== EXERCISE DETAILS ==
Exactly as written, write out the lines below from the first to the one containing "hole_screw(it, 603.5, 76.5, 3);", inclusive. Pictures do not belong in the copy.

== DATA EXCERPT ==
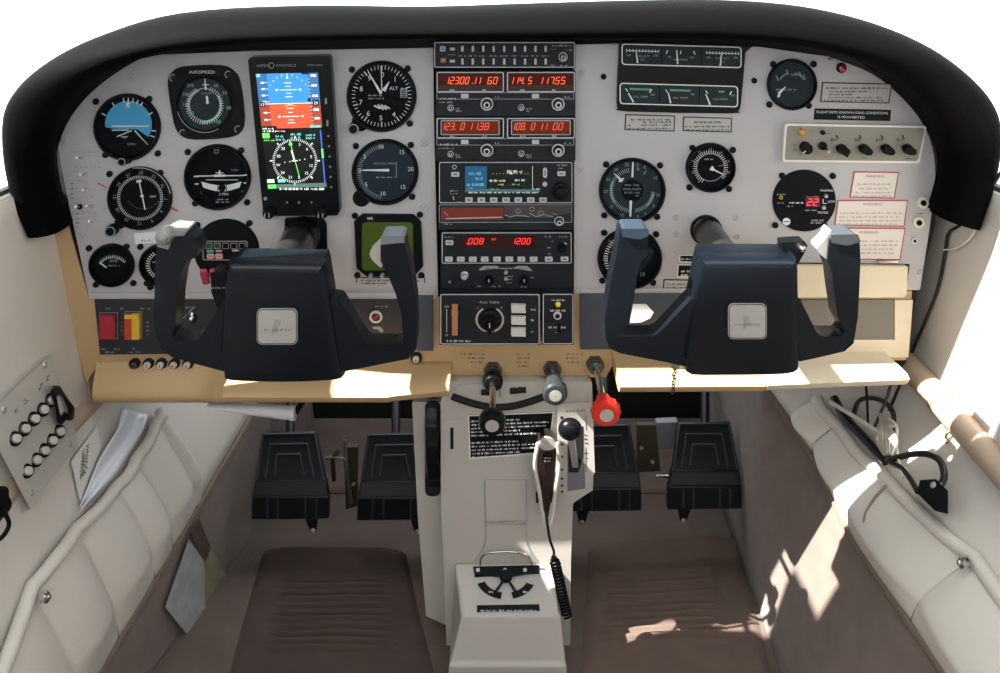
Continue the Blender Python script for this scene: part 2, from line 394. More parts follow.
it = Item('right_instrument_panel', 'grey metal engine instrument panel right of the radio stack', 'instrument panel', 760, 180)
m = it.mb()
right = [(574, 45), (640, 43), (760, 47)] + smooth2([(830, 57), (872, 74), (905, 101), (926, 130), (935, 165), (932, 210), (920, 290)], 4) + [(906, 290), (910, 264), (770, 262), (770, 292), (574, 293)]
m.prism(right, -.006, 0, panel_grey); m.prism([(574, 288), (769, 288), (769, 293), (574, 293)], 0, .002, panel_grey); it.add(m, 'plate', bevel=.0008)
for u, v in ((582, 73), (913, 98), (676, 218), (736, 218), (676, 235), (738, 237), (581, 170), (920, 272)):
    b = it.mb(); b.cyl(u, v, 3.2, 0, .0012, panel_grey, 16, .8); b.line(u-2, v-1.6, u+2, v+1.6, .7, .0014, dim_ink); b.line(u-1.6, v+2, u+1.6, v-2, .7, .0014, dim_ink); it.add(b, 'flush_screw')
m = it.mb(); m.words(828, 57.5, 852, 2.4, .0003, black_ink); m.words(915, 212.5, 925, 1.5, .0003, black_ink); m.words(900, 100, 903, 1, .0003, black_ink)
it.add(m, 'printed_legend')
hole_screw(it, 603.5, 76.5, 3); hole_screw(it, 754, 80.5, 3)

# ---- tan lower panel
it = Item('lower_dashboard', 'tan plastic lower panel with a jutting shelf, running full width under the instruments', 'lower panel', 300, 350)
R = it.root.location
m = it.mb()
face = [(68, 226), (88.5, 297), (100, 297), (440, 297), (440, 291), (572, 291), (582, 292), (700, 292), (770, 291), (912, 291), (906, 360), (612, 366), (606, 377), (455, 380), (445, 366), (100, 362), (88, 380), (92, 404), (45, 232)]
m.prism(face, -.004, .0, tan); it.add(m, 'face_plate', bevel=.001)
def shelf(name, xs, ytop, ybot, mt, prof_Y=-.080, label=None, endcut=0, step=0):
    m = MB(); rings = []
    for i, x in enumerate(xs):
        dp = prof_Y if not step else prof_Y + (.052 if x < 212 else .052*max(0, (236-x)/24))
        yt = ytop(x); yb = ybot(x)
        a = atY(x, yt, 0); c = atY(x, yb-9, dp); d = atY(x, yb, dp+.006)
        X = a.x
        e = Vector((X, 0, a.z)); c = Vector((X if not endcut else X, c.y, c.z)); d = Vector((X, d.y, d.z))
        b = e.lerp(c, .12) + Vector((0, 0, -.002)); c0 = e.lerp(c, .9) + Vector((0, 0, .001))
        f = Vector((X, 0.02, d.z+.004))
        rings.append([e, b, e.lerp(c, .5), c0, c + Vector((0, -.001, -.003)), (c+d)/2 + Vector((0, -.002, 0)), d + Vector((0, 0, .002)), d + Vector((0, .012, 0)), f])
    m.loft([[q-R for q in r] for r in rings], mt)
    return m.build(name, it.root, ang=50, label=label)
xs = [96+i*(452-96)/30 for i in range(31)]
shelf('shelf', xs, lambda x: 362 - 1*(x-93)/350, lambda x: 404 - max(0, (x-405))*.10 - (0 if x < 400 else 2), tan, step=1)
xs = [613+i*(750-613)/8 for i in range(9)]
shelf('shelf', xs, lambda x: 352, lambda x: 393.5 - (x-613)*.005, tan)
xs = [752+i*(884-752)/8 for i in range(9)]
shelf('shelf', xs, lambda x: 350, lambda x: 392 - (x-750)*.045, cream, label='cream coloured right end of the shelf')
m = it.mb()
for u in (130, 143, 157, 171, 185): m.words(u-6, 371, u+7, 1.6, .0006, brown_ink); 
for (u, v, w) in ((460, 353, 26), (468, 357, 16), (471, 361, 12), (516, 353, 15), (517, 357, 13), (517, 361, 14), (518, 365, 12), (567, 353, 18), (566, 357, 12), (567, 361, 12)): m.words(u, v, u+w, 1.8, .0006, brown_ink)
it.add(m, 'printed_legend')
m = it.mb()
m.poly([(95, 366), (101, 362), (107, 369)], .0006, brown_ink) ; m.poly([(97.5, 366), (101, 363.5), (105, 368)], .0008, tan)
it.add(m, 'warning_mark')
# ================================================================== round instruments
gl = glass_mat('instrument_glass', tint=(.93, .95, .96, 1))
def corner_screws(it, pts, r=3.3):
    for u, v in pts: hole_screw(it, u, v, r)
def gauge(name, label, px, py, r, dial_mat, draw, screws=(), needles=(), lobe=None, knob=None, glass=True, rim=None, Y=0.0, cat='gauge', hub=2.0):
    it = Item(name, label, cat, px, py, Y, df=.004)
    if rim != 'none':
        b = it.mb()
        b.lathe(px, py, [(r, 0), (r, .004), (r*.97, .0058), (r*.92, .0056), (r*.89, .0035), (r*.885, .0008)], rim or blackp, 64)
        if lobe: b.cyl(lobe[0], lobe[1], lobe[2], .0, .0009, blackp, 24, .92)
        it.add(b, 'bezel', ang=50)
    b = it.mb(); b.disc(px, py, r*(.9 if rim != 'none' else 1), .0010, dial_mat, 64); draw(b, px, py, r); it.add(b, 'dial')
    for nd in needles:
        b = it.mb(); d = .0024
        for (u0, v0, u1, v1, w0, w1) in nd: b.line(u0, v0, u1, v1, w0, d, white_ink, w1); d += .0003
        it.add(b, 'needle')
    if glass and rim != 'none':
        b = it.mb(); b.disc(px, py, r*.9, .0044, gl, 48); it.add(b, 'glass')
    if knob:
        u, v, q = knob; b = it.mb(); b.lathe(u, v, [(q, .0035), (q, .013), (q*.85, .015), (q*.7, .0152), (q*.62, .0135), (.01, .0135)], blackp, 24)
        b.ring(u, v, q*.72, q*.9, .0153, dim_ink, 24); it.add(b, 'knob')
    corner_screws(it, screws)
    return it

def d_att(b, x, y, r):
    pts = [p for p in b.circ(x+1, y-2.5, 23.5, 48, -32, 186)]
    b.poly(pts + [(112, 129), (137, 130)], .0013, blue_ink)
    for a in (-62, -32, -8, 2, 12, 22, 32, 60, 98, 110): b.radial(x, y, a, 24.5, 29, 1.2, .0015, white_ink)
    b.text('W', 127, 107, 3.5, .0015, white_ink)
    b.poly([(124.5, 103), (129.5, 103), (127, 107)], .0016, white_ink)
    b.line(111, 126.5, 148, 126.5, 1.1, .0018, white_ink); b.line(111, 130.5, 128, 130.5, 1.0, .0018, white_ink); b.line(116, 137, 131, 131, .9, .0018, white_ink)
    b.line(134, 131, 147, 145, 1.1, .0018, white_ink, .6); b.poly([(119, 136.5), (128, 136.5), (124, 139)], .0018, dim_ink)
    b.text('GYRO', 130.5, 144.5, 2.2, .0015, dim_ink)
gauge('attitude_indicator', 'round attitude indicator with bright blue sky half, top left of flight panel', 126.5, 127.5, 33.5, face_black, d_att,
      [(95, 102), (148.5, 99.5), (104.5, 155.5), (157, 154)], knob=(125, 160, 4.5), lobe=(125, 158, 7))

# airspeed indicator: eight-sided bezel
it = Item('airspeed_indicator', 'airspeed indicator with eight-sided black bezel and green arc', 'gauge', 206, 102)
oc = [(170, 74), (181.5, 66.5), (220.5, 65), (234.5, 71), (241, 83), (245, 115.5), (242, 131), (229, 137.5), (195, 139.5), (181.5, 135), (174.5, 123), (168.5, 86)]
b = it.mb(); ci = b.circ(205.8, 103.5, 28.5, 48); b.prism(smooth2(oc+[oc[0]], 3)[:-1], 0, .004, blackp, .985)
b.lathe(205.8, 103.5, [(30, .004), (30, .0055), (28.5, .0055), (28, .0042)], blackp, 48)
b.text('AIRSPEED', 203, 71.5, 3.0, .0044, white_ink, w=26)
it.add(b, 'bezel')
for u, v in ((174.5, 77.5), (229.5, 74), (239, 128.5), (184, 132.5)):
    b = it.mb(); b.ring(u, v, 2.2, 3.8, .0044, dim_ink, 16, 60, 250); b.cyl(u, v, 2.8, .004, .0048, black_gloss, 16); it.add(b, 'screw')
b = it.mb(); x, y = 205.8, 103.5; b.disc(x, y, 28.2, .0043, face_black, 48); b.disc(x, y, 25, .0045, face_grey, 48)
b.ring(x, y+1, 14.6, 17, .0048, dim_ink, 40, 110, 200); b.ring(x, y+1, 15, 17.2, .0048, green_ink, 40, -100, 35); b.ring(x, y+1, 14.2, 15.4, .0048, mat('green_dim', '4d7f6a', .6), 30, 185, 262); b.ring(x, y, 27.3, 28, .0048, dim_ink, 50, 195, 300)
b.ticks(x, y+1, 15, 19, 20, 330, 40, .6, .005, white_ink)
for t, u, v in (('140', 192, 112), ('160', 188, 103.5), ('180', 188, 93.5), ('200', 191.5, 84.6), ('120', 205, 121.5), ('100', 219, 121), ('80', 230, 107), ('60', 226, 92), ('40', 217, 85)): b.text(t, u, v, 3.4, .005, dim_ink if v < 100 else green_ink)
b.text('KNOTS', 208, 92.5, 2.2, .005, dim_ink); b.ring(x, y-4, 11, 12.2, .005, dim_ink, 20, 40, 140)
it.add(b, 'dial')
b = it.mb(); b.line(209, 103, 208.2, 95, 2.6, .0055, white_ink, 2); b.line(207.3, 89, 206.2, 78, 1.8, .0055, white_ink, .8); b.line(203.5, 84, 210.5, 84, .8, .0055, white_ink); it.add(b, 'needle')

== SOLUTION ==
Continue the Blender Python script for this scene: part 2, from line 394. More parts follow.
it = Item('right_instrument_panel', 'grey metal engine instrument panel right of the radio stack', 'instrument panel', 760, 180)
m = it.mb()
right = [(574, 45), (640, 43), (760, 47)] + smooth2([(830, 57), (872, 74), (905, 101), (926, 130), (935, 165), (932, 210), (920, 290)], 4) + [(906, 290), (910, 264), (770, 262), (770, 292), (574, 293)]
m.prism(right, -.006, 0, panel_grey); m.prism([(574, 288), (769, 288), (769, 293), (574, 293)], 0, .002, panel_grey); it.add(m, 'plate', bevel=.0008)
for u, v in ((582, 73), (913, 98), (676, 218), (736, 218), (676, 235), (738, 237), (581, 170), (920, 272)):
    b = it.mb(); b.cyl(u, v, 3.2, 0, .0012, panel_grey, 16, .8); b.line(u-2, v-1.6, u+2, v+1.6, .7, .0014, dim_ink); b.line(u-1.6, v+2, u+1.6, v-2, .7, .0014, dim_ink); it.add(b, 'flush_screw')
m = it.mb(); m.words(828, 57.5, 852, 2.4, .0003, black_ink); m.words(915, 212.5, 925, 1.5, .0003, black_ink); m.words(900, 100, 903, 1, .0003, black_ink)
it.add(m, 'printed_legend')
hole_screw(it, 603.5, 76.5, 3); hole_screw(it, 754, 80.5, 3)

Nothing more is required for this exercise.